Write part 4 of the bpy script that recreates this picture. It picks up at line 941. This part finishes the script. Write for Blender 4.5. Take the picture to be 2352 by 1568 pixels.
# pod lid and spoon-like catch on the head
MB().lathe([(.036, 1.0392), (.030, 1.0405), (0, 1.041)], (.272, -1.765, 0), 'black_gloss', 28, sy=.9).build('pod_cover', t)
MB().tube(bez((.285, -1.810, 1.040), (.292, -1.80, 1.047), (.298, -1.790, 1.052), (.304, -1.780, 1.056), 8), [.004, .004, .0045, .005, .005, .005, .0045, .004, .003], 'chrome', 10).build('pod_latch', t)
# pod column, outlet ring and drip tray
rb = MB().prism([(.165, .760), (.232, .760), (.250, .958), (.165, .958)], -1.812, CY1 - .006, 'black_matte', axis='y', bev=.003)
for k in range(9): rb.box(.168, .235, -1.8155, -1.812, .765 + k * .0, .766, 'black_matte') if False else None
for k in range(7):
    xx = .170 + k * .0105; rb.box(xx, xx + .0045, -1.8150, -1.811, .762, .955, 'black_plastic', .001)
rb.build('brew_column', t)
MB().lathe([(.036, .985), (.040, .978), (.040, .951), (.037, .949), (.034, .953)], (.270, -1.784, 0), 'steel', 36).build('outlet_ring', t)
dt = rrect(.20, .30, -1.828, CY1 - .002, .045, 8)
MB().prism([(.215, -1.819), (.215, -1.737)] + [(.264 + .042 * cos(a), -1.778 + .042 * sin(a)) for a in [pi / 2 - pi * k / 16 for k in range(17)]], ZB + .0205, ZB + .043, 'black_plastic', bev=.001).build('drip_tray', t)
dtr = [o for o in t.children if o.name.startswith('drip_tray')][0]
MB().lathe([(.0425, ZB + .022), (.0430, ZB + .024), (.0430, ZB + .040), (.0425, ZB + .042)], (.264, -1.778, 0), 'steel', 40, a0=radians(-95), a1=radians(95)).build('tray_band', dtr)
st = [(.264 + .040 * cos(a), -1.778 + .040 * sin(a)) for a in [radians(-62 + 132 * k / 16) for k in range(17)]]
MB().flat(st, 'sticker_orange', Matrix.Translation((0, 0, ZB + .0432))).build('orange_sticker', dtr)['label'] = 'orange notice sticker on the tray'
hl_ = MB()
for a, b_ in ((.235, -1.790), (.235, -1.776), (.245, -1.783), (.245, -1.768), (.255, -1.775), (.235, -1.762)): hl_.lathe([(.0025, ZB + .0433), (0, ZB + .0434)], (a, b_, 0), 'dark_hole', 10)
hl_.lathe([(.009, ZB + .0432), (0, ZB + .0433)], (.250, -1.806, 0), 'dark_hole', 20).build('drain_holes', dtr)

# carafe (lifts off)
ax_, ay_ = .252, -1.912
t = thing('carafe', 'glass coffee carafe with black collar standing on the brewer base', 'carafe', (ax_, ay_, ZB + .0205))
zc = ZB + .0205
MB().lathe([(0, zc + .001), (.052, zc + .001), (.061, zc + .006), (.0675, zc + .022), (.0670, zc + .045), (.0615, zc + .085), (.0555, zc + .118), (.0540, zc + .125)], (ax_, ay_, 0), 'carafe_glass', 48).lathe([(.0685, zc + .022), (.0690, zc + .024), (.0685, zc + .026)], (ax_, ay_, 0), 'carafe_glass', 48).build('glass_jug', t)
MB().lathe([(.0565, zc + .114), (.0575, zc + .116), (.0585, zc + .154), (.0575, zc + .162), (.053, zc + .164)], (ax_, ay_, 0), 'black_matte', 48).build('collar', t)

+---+

THE PROBLEM: Restate the listing in full, word for word.

OUTPUT OF THE EXERCISE:
Write part 4 of the bpy script that recreates this picture. It picks up at line 941. This part finishes the script. Write for Blender 4.5. Take the picture to be 2352 by 1568 pixels.
# pod lid and spoon-like catch on the head
MB().lathe([(.036, 1.0392), (.030, 1.0405), (0, 1.041)], (.272, -1.765, 0), 'black_gloss', 28, sy=.9).build('pod_cover', t)
MB().tube(bez((.285, -1.810, 1.040), (.292, -1.80, 1.047), (.298, -1.790, 1.052), (.304, -1.780, 1.056), 8), [.004, .004, .0045, .005, .005, .005, .0045, .004, .003], 'chrome', 10).build('pod_latch', t)
# pod column, outlet ring and drip tray
rb = MB().prism([(.165, .760), (.232, .760), (.250, .958), (.165, .958)], -1.812, CY1 - .006, 'black_matte', axis='y', bev=.003)
for k in range(9): rb.box(.168, .235, -1.8155, -1.812, .765 + k * .0, .766, 'black_matte') if False else None
for k in range(7):
    xx = .170 + k * .0105; rb.box(xx, xx + .0045, -1.8150, -1.811, .762, .955, 'black_plastic', .001)
rb.build('brew_column', t)
MB().lathe([(.036, .985), (.040, .978), (.040, .951), (.037, .949), (.034, .953)], (.270, -1.784, 0), 'steel', 36).build('outlet_ring', t)
dt = rrect(.20, .30, -1.828, CY1 - .002, .045, 8)
MB().prism([(.215, -1.819), (.215, -1.737)] + [(.264 + .042 * cos(a), -1.778 + .042 * sin(a)) for a in [pi / 2 - pi * k / 16 for k in range(17)]], ZB + .0205, ZB + .043, 'black_plastic', bev=.001).build('drip_tray', t)
dtr = [o for o in t.children if o.name.startswith('drip_tray')][0]
MB().lathe([(.0425, ZB + .022), (.0430, ZB + .024), (.0430, ZB + .040), (.0425, ZB + .042)], (.264, -1.778, 0), 'steel', 40, a0=radians(-95), a1=radians(95)).build('tray_band', dtr)
st = [(.264 + .040 * cos(a), -1.778 + .040 * sin(a)) for a in [radians(-62 + 132 * k / 16) for k in range(17)]]
MB().flat(st, 'sticker_orange', Matrix.Translation((0, 0, ZB + .0432))).build('orange_sticker', dtr)['label'] = 'orange notice sticker on the tray'
hl_ = MB()
for a, b_ in ((.235, -1.790), (.235, -1.776), (.245, -1.783), (.245, -1.768), (.255, -1.775), (.235, -1.762)): hl_.lathe([(.0025, ZB + .0433), (0, ZB + .0434)], (a, b_, 0), 'dark_hole', 10)
hl_.lathe([(.009, ZB + .0432), (0, ZB + .0433)], (.250, -1.806, 0), 'dark_hole', 20).build('drain_holes', dtr)

# carafe (lifts off)
ax_, ay_ = .252, -1.912
t = thing('carafe', 'glass coffee carafe with black collar standing on the brewer base', 'carafe', (ax_, ay_, ZB + .0205))
zc = ZB + .0205
MB().lathe([(0, zc + .001), (.052, zc + .001), (.061, zc + .006), (.0675, zc + .022), (.0670, zc + .045), (.0615, zc + .085), (.0555, zc + .118), (.0540, zc + .125)], (ax_, ay_, 0), 'carafe_glass', 48).lathe([(.0685, zc + .022), (.0690, zc + .024), (.0685, zc + .026)], (ax_, ay_, 0), 'carafe_glass', 48).build('glass_jug', t)
MB().lathe([(.0565, zc + .114), (.0575, zc + .116), (.0585, zc + .154), (.0575, zc + .162), (.053, zc + .164)], (ax_, ay_, 0), 'black_matte', 48).build('collar', t)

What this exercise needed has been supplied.